#### [What the task requires]
In the listing below, locate the lines that hold "scene" and copy them.
★ ★ ★ ★ ★
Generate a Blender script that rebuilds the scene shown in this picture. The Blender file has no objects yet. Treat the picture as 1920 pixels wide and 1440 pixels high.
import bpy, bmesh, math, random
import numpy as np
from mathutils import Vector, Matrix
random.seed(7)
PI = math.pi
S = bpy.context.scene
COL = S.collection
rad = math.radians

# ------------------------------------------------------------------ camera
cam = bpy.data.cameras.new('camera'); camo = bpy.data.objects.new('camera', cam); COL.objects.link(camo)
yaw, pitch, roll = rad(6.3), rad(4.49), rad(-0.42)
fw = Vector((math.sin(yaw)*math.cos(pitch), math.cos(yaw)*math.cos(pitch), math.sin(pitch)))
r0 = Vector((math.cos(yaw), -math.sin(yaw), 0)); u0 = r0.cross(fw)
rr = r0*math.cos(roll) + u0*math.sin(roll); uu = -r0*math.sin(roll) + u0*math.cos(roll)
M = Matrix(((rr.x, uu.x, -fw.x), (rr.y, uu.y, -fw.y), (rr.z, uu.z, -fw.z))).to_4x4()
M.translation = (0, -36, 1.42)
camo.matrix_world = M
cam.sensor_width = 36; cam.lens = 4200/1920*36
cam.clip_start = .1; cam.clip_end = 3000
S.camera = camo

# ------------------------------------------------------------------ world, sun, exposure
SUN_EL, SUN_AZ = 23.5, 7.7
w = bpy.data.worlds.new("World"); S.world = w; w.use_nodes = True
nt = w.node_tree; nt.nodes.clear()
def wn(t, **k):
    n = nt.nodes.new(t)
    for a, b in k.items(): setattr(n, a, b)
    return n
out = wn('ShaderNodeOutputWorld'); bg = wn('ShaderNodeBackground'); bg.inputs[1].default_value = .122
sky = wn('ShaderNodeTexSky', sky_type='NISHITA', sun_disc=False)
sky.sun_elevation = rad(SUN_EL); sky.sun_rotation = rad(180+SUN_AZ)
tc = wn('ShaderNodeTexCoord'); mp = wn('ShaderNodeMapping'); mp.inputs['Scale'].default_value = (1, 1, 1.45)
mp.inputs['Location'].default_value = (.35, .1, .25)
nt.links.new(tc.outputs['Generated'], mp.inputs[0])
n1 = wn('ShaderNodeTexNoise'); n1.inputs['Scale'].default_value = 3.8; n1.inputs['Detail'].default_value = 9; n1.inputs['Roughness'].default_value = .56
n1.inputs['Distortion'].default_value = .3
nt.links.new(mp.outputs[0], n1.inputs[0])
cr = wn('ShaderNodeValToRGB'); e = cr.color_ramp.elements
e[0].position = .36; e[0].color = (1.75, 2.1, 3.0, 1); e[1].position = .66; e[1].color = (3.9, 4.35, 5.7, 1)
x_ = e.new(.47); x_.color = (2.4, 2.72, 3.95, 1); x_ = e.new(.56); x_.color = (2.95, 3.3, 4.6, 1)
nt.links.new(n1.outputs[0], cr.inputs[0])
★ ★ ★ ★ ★
#### [In response]
Generate a Blender script that rebuilds the scene shown in this picture. The Blender file has no objects yet. Treat the picture as 1920 pixels wide and 1440 pixels high.
S = bpy.context.scene